> [Goal] In the listing below, find the line with "R = math.radians", then repeat exactly every line from the top through that one.

==== Data section ====

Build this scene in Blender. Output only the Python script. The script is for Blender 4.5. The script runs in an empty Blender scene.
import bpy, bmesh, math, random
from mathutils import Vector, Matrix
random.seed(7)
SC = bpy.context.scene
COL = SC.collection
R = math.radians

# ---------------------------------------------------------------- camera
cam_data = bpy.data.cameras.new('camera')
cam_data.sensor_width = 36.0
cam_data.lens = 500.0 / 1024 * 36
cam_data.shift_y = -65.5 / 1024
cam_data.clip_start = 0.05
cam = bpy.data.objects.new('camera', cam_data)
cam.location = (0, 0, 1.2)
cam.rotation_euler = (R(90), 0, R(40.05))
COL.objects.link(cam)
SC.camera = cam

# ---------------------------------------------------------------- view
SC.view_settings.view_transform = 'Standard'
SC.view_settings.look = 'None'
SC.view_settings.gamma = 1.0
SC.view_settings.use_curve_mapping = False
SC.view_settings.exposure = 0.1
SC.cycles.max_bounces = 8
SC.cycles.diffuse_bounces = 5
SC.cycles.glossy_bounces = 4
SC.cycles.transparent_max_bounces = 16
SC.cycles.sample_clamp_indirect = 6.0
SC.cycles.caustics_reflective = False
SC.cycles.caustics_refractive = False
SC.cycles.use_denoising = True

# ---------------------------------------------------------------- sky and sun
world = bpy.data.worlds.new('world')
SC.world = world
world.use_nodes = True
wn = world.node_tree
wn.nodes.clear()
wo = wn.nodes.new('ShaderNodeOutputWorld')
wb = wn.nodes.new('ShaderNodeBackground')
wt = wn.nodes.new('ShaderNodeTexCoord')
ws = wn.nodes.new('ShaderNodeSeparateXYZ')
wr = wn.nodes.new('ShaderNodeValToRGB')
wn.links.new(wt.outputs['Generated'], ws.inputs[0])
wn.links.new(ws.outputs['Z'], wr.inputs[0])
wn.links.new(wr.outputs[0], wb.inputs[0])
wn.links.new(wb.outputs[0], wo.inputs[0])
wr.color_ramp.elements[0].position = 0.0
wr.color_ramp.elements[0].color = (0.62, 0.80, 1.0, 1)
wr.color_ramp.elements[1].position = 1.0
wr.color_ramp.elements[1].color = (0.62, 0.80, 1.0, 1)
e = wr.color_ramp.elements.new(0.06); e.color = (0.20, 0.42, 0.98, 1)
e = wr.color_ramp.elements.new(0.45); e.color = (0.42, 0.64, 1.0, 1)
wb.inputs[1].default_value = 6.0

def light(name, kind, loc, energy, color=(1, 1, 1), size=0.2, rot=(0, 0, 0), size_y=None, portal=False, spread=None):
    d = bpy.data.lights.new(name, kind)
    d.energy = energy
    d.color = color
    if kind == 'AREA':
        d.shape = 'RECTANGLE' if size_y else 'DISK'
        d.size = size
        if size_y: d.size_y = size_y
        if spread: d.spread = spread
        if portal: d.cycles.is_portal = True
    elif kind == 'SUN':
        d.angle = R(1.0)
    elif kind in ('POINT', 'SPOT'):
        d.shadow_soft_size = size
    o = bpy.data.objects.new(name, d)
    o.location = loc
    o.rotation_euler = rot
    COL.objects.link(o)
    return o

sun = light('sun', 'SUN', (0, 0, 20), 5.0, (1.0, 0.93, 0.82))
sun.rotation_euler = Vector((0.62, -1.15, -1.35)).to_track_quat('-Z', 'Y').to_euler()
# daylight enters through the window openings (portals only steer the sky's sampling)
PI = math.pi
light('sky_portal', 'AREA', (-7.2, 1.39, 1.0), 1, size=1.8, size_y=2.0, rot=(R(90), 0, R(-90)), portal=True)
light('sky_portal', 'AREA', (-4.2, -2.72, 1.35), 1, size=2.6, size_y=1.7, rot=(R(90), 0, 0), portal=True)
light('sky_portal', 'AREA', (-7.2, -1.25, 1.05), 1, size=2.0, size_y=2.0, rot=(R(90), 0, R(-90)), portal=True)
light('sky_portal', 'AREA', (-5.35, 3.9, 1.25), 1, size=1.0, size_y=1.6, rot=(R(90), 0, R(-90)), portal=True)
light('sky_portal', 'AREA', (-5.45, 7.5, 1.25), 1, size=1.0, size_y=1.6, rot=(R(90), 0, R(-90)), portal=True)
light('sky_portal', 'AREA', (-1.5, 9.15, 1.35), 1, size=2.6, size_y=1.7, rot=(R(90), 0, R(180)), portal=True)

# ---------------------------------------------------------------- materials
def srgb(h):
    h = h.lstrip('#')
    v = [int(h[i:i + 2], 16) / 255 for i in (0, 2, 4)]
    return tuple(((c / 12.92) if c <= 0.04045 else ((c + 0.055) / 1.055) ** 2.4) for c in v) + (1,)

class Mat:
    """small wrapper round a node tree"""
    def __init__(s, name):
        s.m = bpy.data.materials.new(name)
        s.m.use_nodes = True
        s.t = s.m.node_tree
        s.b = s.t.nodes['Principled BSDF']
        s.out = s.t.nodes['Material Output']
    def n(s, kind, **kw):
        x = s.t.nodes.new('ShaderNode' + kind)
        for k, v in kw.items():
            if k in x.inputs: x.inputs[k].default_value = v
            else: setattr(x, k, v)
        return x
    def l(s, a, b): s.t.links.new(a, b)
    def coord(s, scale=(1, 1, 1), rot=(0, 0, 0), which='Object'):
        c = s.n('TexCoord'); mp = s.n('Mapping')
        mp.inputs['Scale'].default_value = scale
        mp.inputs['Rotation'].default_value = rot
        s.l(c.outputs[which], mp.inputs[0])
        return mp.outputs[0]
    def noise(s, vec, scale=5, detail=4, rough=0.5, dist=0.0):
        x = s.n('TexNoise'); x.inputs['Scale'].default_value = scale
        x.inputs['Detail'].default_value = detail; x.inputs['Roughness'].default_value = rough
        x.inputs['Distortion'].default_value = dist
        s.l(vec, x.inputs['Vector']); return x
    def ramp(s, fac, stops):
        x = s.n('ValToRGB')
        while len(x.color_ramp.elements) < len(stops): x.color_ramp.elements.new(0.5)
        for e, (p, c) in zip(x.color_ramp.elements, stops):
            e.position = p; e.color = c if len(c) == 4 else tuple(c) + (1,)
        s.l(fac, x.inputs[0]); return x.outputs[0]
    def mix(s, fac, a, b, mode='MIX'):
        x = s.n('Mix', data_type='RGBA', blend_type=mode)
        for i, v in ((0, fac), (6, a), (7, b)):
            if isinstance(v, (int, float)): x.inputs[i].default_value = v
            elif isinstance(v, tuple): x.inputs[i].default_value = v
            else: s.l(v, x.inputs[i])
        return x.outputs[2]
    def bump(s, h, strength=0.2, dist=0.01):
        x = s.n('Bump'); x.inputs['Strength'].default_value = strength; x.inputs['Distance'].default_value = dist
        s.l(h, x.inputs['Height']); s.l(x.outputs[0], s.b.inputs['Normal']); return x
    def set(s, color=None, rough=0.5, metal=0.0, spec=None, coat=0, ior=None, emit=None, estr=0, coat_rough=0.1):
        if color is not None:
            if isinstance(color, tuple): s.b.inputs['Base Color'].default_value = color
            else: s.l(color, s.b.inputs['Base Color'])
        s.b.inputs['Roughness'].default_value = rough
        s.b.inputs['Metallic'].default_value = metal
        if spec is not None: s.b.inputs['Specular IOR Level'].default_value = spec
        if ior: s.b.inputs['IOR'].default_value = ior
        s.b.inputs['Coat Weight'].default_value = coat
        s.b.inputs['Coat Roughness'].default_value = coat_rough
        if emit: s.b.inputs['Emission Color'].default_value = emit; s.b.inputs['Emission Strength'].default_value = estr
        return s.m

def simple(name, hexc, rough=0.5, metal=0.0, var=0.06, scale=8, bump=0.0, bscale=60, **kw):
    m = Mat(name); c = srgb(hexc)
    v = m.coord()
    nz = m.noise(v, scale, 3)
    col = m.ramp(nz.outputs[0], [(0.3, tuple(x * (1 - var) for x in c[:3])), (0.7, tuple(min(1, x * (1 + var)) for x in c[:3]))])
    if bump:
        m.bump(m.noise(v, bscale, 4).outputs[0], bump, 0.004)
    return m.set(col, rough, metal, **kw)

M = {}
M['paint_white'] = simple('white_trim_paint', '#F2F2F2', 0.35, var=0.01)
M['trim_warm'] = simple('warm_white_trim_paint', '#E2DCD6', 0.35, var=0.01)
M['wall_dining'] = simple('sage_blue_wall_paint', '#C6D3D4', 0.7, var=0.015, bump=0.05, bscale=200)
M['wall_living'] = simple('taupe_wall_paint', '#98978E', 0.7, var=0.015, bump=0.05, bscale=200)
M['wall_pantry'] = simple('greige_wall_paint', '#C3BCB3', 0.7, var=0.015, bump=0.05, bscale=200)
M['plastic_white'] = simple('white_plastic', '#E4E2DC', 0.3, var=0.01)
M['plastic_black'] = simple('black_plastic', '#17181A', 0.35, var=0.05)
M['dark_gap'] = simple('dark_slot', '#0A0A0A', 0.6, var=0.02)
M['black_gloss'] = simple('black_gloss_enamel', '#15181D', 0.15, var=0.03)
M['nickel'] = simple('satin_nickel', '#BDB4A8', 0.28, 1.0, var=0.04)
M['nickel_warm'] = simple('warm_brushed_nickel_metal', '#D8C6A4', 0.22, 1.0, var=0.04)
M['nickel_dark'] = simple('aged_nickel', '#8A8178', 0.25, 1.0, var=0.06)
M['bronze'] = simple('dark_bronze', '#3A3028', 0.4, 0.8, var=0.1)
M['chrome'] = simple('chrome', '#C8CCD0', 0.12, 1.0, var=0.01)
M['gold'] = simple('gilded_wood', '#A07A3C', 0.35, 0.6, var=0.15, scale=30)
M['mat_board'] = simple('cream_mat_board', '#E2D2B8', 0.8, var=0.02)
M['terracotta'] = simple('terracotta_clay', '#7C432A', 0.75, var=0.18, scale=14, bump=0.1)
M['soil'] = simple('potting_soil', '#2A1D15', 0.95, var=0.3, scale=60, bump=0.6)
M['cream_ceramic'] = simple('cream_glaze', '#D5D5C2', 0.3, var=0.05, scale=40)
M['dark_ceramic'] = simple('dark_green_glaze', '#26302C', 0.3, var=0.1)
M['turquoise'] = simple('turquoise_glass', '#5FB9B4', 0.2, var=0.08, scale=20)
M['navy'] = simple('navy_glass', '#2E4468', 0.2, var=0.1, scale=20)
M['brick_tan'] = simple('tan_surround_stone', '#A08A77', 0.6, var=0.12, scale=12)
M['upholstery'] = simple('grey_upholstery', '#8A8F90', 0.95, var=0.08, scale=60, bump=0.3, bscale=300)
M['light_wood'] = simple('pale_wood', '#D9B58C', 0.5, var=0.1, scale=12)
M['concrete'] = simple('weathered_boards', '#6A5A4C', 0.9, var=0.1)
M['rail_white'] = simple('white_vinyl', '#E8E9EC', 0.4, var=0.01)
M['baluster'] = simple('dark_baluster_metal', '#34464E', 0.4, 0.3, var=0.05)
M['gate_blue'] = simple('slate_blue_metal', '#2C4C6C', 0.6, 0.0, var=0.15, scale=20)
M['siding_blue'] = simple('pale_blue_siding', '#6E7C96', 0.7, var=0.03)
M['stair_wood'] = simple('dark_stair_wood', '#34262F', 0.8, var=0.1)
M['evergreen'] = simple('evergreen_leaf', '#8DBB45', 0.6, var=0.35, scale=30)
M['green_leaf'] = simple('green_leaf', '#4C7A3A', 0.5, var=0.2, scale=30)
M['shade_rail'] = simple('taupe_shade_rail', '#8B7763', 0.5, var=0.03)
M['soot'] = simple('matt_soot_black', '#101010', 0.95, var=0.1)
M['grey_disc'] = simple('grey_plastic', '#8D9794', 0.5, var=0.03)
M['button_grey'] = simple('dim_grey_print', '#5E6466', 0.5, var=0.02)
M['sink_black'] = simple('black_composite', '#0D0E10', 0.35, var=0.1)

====

> [Output below]
Build this scene in Blender. Output only the Python script. The script is for Blender 4.5. The script runs in an empty Blender scene.
import bpy, bmesh, math, random
from mathutils import Vector, Matrix
random.seed(7)
SC = bpy.context.scene
COL = SC.collection
R = math.radians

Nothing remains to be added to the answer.